Pretty much everyone agrees that our Social Security system faces
daunting problems, the biggest being that we'll have fewer workers
supporting each retiree as the boomers leave the labor force.
As a result of this demographic mismatch, the money flowing into Social
Security's coffers will fall short of what's needed to fund retiree
benefits in 14 years. At that point, the system will have to tap the
Treasury bonds in the Social Security trust fund.
But the notion that the system is in such bad shape that future
retirees might receive little or nothing is totally overblown. Even if the
trust fund runs dry -- which it's now projected to do in 2042 -- there
would be enough money coming in from payroll taxes to fund 73 percent of
currently scheduled benefits.
Nonetheless, it's certainly possible that future retirees will see
their benefits trimmed or postponed. That's what happened the last two
times the system ran into serious trouble (in 1977 and 1983).
Social Security being the political hot button that it is, it's
virtually impossible to predict what changes, if any, may occur. As a
practical matter, it makes sense to assume that you'll get your currently
scheduled Social Security benefits if you're within a couple of decades of
leaving your job -- and to assume you'll get less (but not nothing) if
your retirement is further off. (To get an estimate of what your
benefits will be, click here.)
Retirement myth #3
You can save less if you plan to work in retirement.
False.
The concept of retirement as a time when you abruptly go from a life of
work to no work has pretty much gone the way of big tailfins and
beehive hairdos. When AARP surveyed 1,200 baby boomers last year, almost
eight in 10 said that they expected to take a job after retiring.
But while working in retirement certainly can supplement your
post-career income, not to mention keep you more socially engaged, it would be a
mistake to make such earnings a core component of your retirement plan.
One reason is that moving in and out of the work force at will may be
hard to pull off when you hit 70. The earnings that are so easy to plug
into a retirement calculator now might never materialize.

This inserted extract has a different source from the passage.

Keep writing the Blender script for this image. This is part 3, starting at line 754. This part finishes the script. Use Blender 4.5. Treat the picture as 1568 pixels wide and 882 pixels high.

Notre Dame economics professor Teresa Ghilarducci also questions
whether working in retirement is going to be as fulfilling as many of today's
pre-retirees believe. "Jobs for older workers generally don't pay as
well as those for younger workers, and the raises aren't as good," she
said.
So when forecasting your retirement income, keep projections for a
paycheck on the modest side. Whatever you do, don't use potential future
earnings as an excuse to save less. If you do, you may very well end up
having to work during retirement whether you want to or not.